It’s a stupid black box. If I want it to do something specific, I can’t, I instead have to tweak arcane, poorly documented knobs to get something in the vicinity of what I want. There’s no hooks to do anything meaningful. Everything is poorly coupled.
Baking is horrid. You have to give it a bunch of geometries and settings and hope for the best.
Any baking based on looking at input geometries divorced from any knowledge about the game they’re in is going to be bad, but that’s the only way you can do things in Unity’s setup.
Baking is a good option for games with very, very simple geometry, and for prototyping, but you really want to be able to just feed in the correct mesh based on what you know about your own game. We spent countless hours fighting against thin slivers, bad corners, weird shapes, and other stuff like that.

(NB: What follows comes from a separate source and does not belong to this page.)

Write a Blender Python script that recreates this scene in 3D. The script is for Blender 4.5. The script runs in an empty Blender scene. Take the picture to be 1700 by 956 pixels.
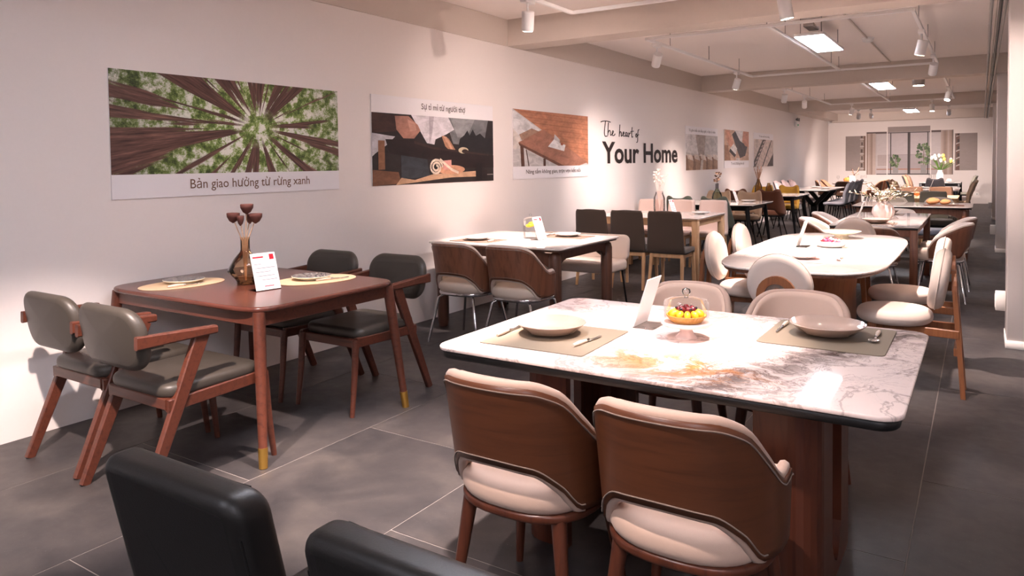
import bpy, math, random
from mathutils import Vector, Matrix
random.seed(7)
S = bpy.context.scene
C = bpy.context.collection
PI = math.pi

# ------------------------------------------------------------------ camera
F_PX, PCX, PCY = 1207.0, 850.0, 315.0
cam_d = bpy.data.cameras.new('camera'); cam = bpy.data.objects.new('camera', cam_d); C.objects.link(cam)
cam_d.sensor_width = 36.0
cam_d.lens = 36.0 * F_PX / 1700.0
cam_d.shift_y = -(478.0 - PCY) / 1700.0
cam_d.clip_start = 0.02; cam_d.clip_end = 200
_d1 = Vector((780, -53, F_PX)).normalized()
_d2 = Vector((-1870, -19, F_PX)); _d2 = (_d2 - _d1 * _d2.dot(_d1)).normalized()
_X = -_d2; _Z = _X.cross(_d1)
# rows = world axes written in camera axes (x right, y down, z forward)
right = Vector((_X.x, _d1.x, _Z.x)); down = Vector((_X.y, _d1.y, _Z.y)); fwd = Vector((_X.z, _d1.z, _Z.z))
Mc = Matrix((right, -down, -fwd)).transposed().to_4x4()
Mc.translation = Vector((0, 0, 1.42))
cam.matrix_world = Mc
S.camera = cam

# ------------------------------------------------------------------ world, exposure
w = bpy.data.worlds.new('world'); S.world = w; w.use_nodes = True
w.node_tree.nodes['Background'].inputs[0].default_value = (0.75, 0.80, 0.90, 1)
w.node_tree.nodes['Background'].inputs[1].default_value = 0.15
vs = S.view_settings
vs.view_transform = 'Standard'; vs.look = 'None'; vs.gamma = 1.0; vs.use_curve_mapping = False
vs.exposure = 0.55
SPOT_W = 260.0          # one track spotlight
PANEL_W = 34.0         # one ceiling LED panel
WARM = (1.0, 0.80, 0.73)
COOL = (0.88, 0.90, 1.0)

# ------------------------------------------------------------------ materials
MATS = {}
def lin(c):
    f = lambda v: v / 12.92 if v <= 0.04045 else ((v + 0.055) / 1.055) ** 2.4
    return (f(c[0] / 255.), f(c[1] / 255.), f(c[2] / 255.), 1.0)
class NT:
    def __init__(s, name):
        m = bpy.data.materials.new(name); m.use_nodes = True
        s.m = m; s.t = m.node_tree; s.n = s.t.nodes; s.b = s.n['Principled BSDF']; s.out = s.n['Material Output']
        MATS[name] = m
    def new(s, typ, **kw):
        n = s.n.new(typ)
        for k, v in kw.items(): setattr(n, k, v)
        return n
    def link(s, a, b): s.t.links.new(a, b)
    def coord(s, scale=(1, 1, 1), out='Object', loc=(0, 0, 0), rot=(0, 0, 0)):
        tc = s.new('ShaderNodeTexCoord'); mp = s.new('ShaderNodeMapping')
        mp.inputs['Scale'].default_value = scale; mp.inputs['Location'].default_value = loc; mp.inputs['Rotation'].default_value = rot
        s.link(tc.outputs[out], mp.inputs['Vector']); return mp.outputs['Vector']
    def noise(s, vec, scale, detail=4, rough=0.55, dist=0.0):
        n = s.new('ShaderNodeTexNoise'); s.link(vec, n.inputs['Vector'])
        n.inputs['Scale'].default_value = scale; n.inputs['Detail'].default_value = detail
        n.inputs['Roughness'].default_value = rough; n.inputs['Distortion'].default_value = dist
        return n.outputs['Fac']
    def ramp(s, fac, stops, interp='LINEAR'):
        r = s.new('ShaderNodeValToRGB'); r.color_ramp.interpolation = interp
        e = r.color_ramp.elements
        while len(e) < len(stops): e.new(0.5)
        for el, (p, c) in zip(e, stops): el.position = p; el.color = c
        s.link(fac, r.inputs['Fac']); return r.outputs['Color']
    def math(s, op, a, b=None, clamp=False):
        n = s.new('ShaderNodeMath', operation=op, use_clamp=clamp)
        for i, v in enumerate((a, b)):
            if v is None: continue
            if isinstance(v, (int, float)): n.inputs[i].default_value = v
            else: s.link(v, n.inputs[i])
        return n.outputs[0]
    def mix(s, fac, a, b):
        n = s.new('ShaderNodeMix', data_type='RGBA')
        if isinstance(fac, (int, float)): n.inputs['Factor'].default_value = fac
        else: s.link(fac, n.inputs['Factor'])
        for nm, v in (('A', a), ('B', b)):
            sk = [i for i in n.inputs if i.name == nm and i.type == 'RGBA'][0]
            if isinstance(v, tuple): sk.default_value = v
            else: s.link(v, sk)
        return [o for o in n.outputs if o.type == 'RGBA'][0]
    def color(s, c):
        if isinstance(c, tuple): s.b.inputs['Base Color'].default_value = c
        else: s.link(c, s.b.inputs['Base Color'])
    def bump(s, h, strength=0.2, dist=0.01):
        b = s.new('ShaderNodeBump'); b.inputs['Strength'].default_value = strength; b.inputs['Distance'].default_value = dist
        s.link(h, b.inputs['Height']); s.link(b.outputs['Normal'], s.b.inputs['Normal'])
    def setv(s, rough=None, metal=None, spec=None, coat=None):
        if rough is not None: s.b.inputs['Roughness'].default_value = rough
        if metal is not None: s.b.inputs['Metallic'].default_value = metal
        if spec is not None: s.b.inputs['Specular IOR Level'].default_value = spec
        if coat is not None: s.b.inputs['Coat Weight'].default_value = coat; s.b.inputs['Coat Roughness'].default_value = 0.12

def plain(name, c, rough=0.5, metal=0.0, spec=0.5, var=0.06, scale=30, bump=0.0, coat=None):
    k = NT(name); c1 = lin(c); c2 = tuple(v * (1 - var) for v in c1[:3]) + (1,)
    n = k.noise(k.coord(), scale, 3)
    k.color(k.mix(n, c2, c1)); k.setv(rough, metal, spec, coat)
    if bump: k.bump(n, bump, 0.002)
    return k.m
def fabric(name, c, rough=0.9, var=0.10):
    k = NT(name); c1 = lin(c); c2 = tuple(v * (1 - var) for v in c1[:3]) + (1,)
    v = k.coord(); n1 = k.noise(v, 420, 2); n2 = k.noise(v, 9, 3)
    f = k.math('ADD', k.math('MULTIPLY', n1, 0.6), k.math('MULTIPLY', n2, 0.4))
    k.color(k.mix(f, c2, c1)); k.setv(rough, 0, 0.25); k.b.inputs['Sheen Weight'].default_value = 0.15
    k.bump(n1, 0.25, 0.001); return k.m
def leather(name, c, rough=0.42):
    k = NT(name); c1 = lin(c); c2 = tuple(v * 0.82 for v in c1[:3]) + (1,)
    v = k.coord(); n1 = k.noise(v, 260, 4); n2 = k.noise(v, 6, 3)
    k.color(k.mix(n2, c2, c1)); k.setv(rough, 0, 0.45); k.bump(n1, 0.22, 0.0012); return k.m
def wood(name, ca, cb, axis=(2, 30, 30), rough=0.38, spec=0.5):
    k = NT(name); v = k.coord(axis)
    n = k.noise(v, 1.6, 6, 0.6, 0.6); n2 = k.noise(k.coord(), 3, 2)
    col = k.ramp(n, [(0.25, lin(cb)), (0.5, lin(ca)), (0.75, tuple(x * 1.12 for x in lin(ca)[:3]) + (1,))])
    k.color(k.mix(k.math('MULTIPLY', n2, 0.35), col, lin(cb))); k.setv(rough, 0, spec); k.bump(n, 0.08, 0.001)
    return k.m
def glass(name, tint=(1, 1, 1), refl=1.0):
    k = NT(name); k.n.remove(k.b)
    tr = k.new('ShaderNodeBsdfTransparent'); tr.inputs[0].default_value = tint + (1,)
    gl = k.new('ShaderNodeBsdfGlossy'); gl.inputs['Roughness'].default_value = 0.04
    fr = k.new('ShaderNodeFresnel'); fr.inputs[0].default_value = 1.4
    mx = k.new('ShaderNodeMixShader'); k.link(k.math('MULTIPLY', fr.outputs[0], refl, True), mx.inputs[0])
    k.link(tr.outputs[0], mx.inputs[1]); k.link(gl.outputs[0], mx.inputs[2]); k.link(mx.outputs[0], k.out.inputs[0])
    return k.m
def emis(name, c, strength):
    k = NT(name); k.color(tuple(c) + (1,)); k.b.inputs['Emission Color'].default_value = tuple(c) + (1,)
    k.b.inputs['Emission Strength'].default_value = strength; return k.m
def ink(name, c, rough=0.55):
    k = NT(name); k.color(lin(c)); k.setv(rough, 0, 0.3); return k.m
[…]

Also, If I want to have to navmeshes next to each other - say a land-based one for land creatures and a water-based one for water-based creatures - then they’ll automatically connect to a single mesh, which means that water-based things will be partially on land and land-based things will be partially in water. Woop woop.
And the agents are worse:
I can’t meaningfully define how the agent takes corners - it will always hug it as tightly as possible, usually in a way that looks bad. I can’t define how agents avoid each other, just what their radius is. Their radius when taking corners and avoiding each other is tied together.
The agent’s acceleration and deceleration is the same variable, and I can’t do anything about that.

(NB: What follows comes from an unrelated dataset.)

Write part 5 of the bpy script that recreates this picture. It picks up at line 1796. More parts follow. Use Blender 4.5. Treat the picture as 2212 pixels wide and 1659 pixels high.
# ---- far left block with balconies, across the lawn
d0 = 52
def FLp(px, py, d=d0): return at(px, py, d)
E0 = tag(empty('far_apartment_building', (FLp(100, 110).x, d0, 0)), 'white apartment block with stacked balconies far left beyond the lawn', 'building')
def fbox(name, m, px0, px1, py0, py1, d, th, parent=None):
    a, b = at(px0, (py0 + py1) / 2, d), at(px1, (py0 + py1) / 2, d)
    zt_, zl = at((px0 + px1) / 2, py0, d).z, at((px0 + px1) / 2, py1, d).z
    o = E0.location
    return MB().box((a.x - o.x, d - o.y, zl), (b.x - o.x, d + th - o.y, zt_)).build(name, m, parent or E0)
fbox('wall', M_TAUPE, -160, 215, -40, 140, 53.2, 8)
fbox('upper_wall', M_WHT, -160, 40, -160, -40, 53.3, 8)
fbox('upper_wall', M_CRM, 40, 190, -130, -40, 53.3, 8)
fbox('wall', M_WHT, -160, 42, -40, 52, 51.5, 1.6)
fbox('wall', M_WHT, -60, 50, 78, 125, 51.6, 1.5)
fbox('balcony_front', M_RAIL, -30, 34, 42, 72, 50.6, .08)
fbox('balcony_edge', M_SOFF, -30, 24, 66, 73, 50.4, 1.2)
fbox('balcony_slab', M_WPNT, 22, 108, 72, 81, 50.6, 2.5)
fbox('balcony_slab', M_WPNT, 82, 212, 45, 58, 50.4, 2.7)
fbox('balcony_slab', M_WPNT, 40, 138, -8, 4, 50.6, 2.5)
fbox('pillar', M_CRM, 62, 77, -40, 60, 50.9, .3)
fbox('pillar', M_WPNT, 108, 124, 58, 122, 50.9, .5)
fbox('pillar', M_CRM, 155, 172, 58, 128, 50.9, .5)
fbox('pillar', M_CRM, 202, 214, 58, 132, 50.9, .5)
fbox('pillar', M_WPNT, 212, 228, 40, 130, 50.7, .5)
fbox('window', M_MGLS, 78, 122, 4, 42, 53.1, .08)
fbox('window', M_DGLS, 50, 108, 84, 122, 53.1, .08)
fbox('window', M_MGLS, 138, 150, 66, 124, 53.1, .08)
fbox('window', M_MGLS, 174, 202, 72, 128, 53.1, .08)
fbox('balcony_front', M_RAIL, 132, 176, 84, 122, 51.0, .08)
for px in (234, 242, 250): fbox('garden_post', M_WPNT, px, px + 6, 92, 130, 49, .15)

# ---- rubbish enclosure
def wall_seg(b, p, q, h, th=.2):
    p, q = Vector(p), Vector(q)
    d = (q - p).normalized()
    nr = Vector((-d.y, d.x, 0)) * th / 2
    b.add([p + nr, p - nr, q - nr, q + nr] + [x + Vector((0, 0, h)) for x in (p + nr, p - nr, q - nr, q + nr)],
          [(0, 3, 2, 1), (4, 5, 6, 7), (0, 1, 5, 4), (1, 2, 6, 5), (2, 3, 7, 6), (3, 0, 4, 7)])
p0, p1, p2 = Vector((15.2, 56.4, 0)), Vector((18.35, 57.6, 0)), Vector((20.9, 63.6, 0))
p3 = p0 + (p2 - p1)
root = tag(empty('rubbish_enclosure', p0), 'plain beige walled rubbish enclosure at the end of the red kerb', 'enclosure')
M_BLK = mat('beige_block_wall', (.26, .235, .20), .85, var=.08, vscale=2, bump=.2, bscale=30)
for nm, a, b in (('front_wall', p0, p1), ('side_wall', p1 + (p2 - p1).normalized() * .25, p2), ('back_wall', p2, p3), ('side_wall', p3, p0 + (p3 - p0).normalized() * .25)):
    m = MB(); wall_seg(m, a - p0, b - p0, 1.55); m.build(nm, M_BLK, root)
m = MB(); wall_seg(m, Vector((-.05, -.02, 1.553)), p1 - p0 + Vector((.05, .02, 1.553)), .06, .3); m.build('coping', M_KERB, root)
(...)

There’s no built-in way to say things like “move by turning”. Instead, the agent moves in a straight path towards it’s target, always. The way you’re supposed to work around that is to use root motion, which is a hack on top of a hack. It also, by default, doesn’t take it’s facing into account when deciding speed.
CalculatePath returns true when it can’t find a path, as long as it can find a partial path.
The navmesh defines the points where the agents can have their center position. This means that all solutions for agents with different radiuses will be bad.
Automatic off mesh links only go down. If you want to automatically be able to jump up, you have to place those out manually.
Stuffing a bunch of agents into a tight corridor doesn’t handle gracefully at all either, last time I checked. Putting a bunch of agents close to each other also performed pretty poorly.
So the agents are dumb, slow, and look bad.